Habeck will Wirtschaft mit "Deutschlandfonds" stützen

Von Andreas Kißler

BERLIN (Dow Jones) - Bundesfinanzminister Robert Habeck (Grüne) hat ein Milliarden-Paket zur Unterstützung der Wirtschaft durch einen "Deutschlandfonds" vorgeschlagen. "Wir sollten Investitionen mit einer unbürokratischen Investitionsprämie von 10 Prozent fördern - und zwar für alle Unternehmen, gerade auch Handwerksbetriebe sowie kleine und mittelständische Betriebe. Auch neu gegründete Betriebe sollten davon profitieren", heißt es in einem Konzept des Wirtschaftsministers mit dem Titel "Update für die Wirtschaft - Impuls für eine Modernisierungsagenda", in das Dow Jones Newswires Einblick hatte.

"Die klimaneutrale Modernisierung, eine neue Innovationsdynamik und eine zukunftsfähige Industrie erfordern massive Investitionen - privat wie öffentlich", so Habeck in dem Konzept. "Dazu gibt es einen breiten Konsens unter Experten - vom BDI über die OECD bis zum Draghi-Bericht." Von einer solchen Investitionsdynamik sei Deutschland aber weit entfernt. "Ein zentraler Grund dafür ist eine restriktive Haushaltspolitik, die uns von den allermeisten anderen erfolgreichen Ländern unterscheidet", monierte Habeck.

Die Einsicht, dass hier etwas geändert werden müsse, wachse an vielen Stellen: BDI, EZB, OECD, Bundesbank und die überwältigende Mehrheit der Ökonomen plädierten für eine zeitgemäße Anpassung der Fiskalregeln.
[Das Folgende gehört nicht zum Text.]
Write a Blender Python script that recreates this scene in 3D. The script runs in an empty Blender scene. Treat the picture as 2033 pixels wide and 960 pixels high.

Die Spielräume im Haushalt seien zu gering, um private wie öffentliche Investitionen in einem deutlich größeren Umfang als heute zu ermöglichen. Die Schuldenbremse in ihrer jetzigen Form sei eine Investitions- und Wachstumsbremse. "Um das aufzulösen, schlage ich einen Deutschlandfonds von Bund und Ländern für Investitionen und Infrastruktur vor", so Habeck.

"Über Jahrzehnte hat die Kraft unserer Wirtschaft dazu beigetragen, dass Deutschland sicher durch schwierige Phasen gekommen ist - als gefestigte Demokratie im Herzen Europas. Aber angesichts der geopolitischen Herausforderungen und der strukturellen Probleme in Deutschland und Europa müssen wir die Kräfte neu entfesseln", sagte Habeck laut seinem Ministerium. Es sei entscheidend, einerseits die Innovationskraft des Landes zu stärken und die digitale Transformation voranzubringen und andererseits die Industrie wettbewerbsfähig zu machen. "Im Zentrum einer Modernisierung der Wirtschaft muss dabei die Verbindung von Strukturreformen und Investitionsimpulsen stehen."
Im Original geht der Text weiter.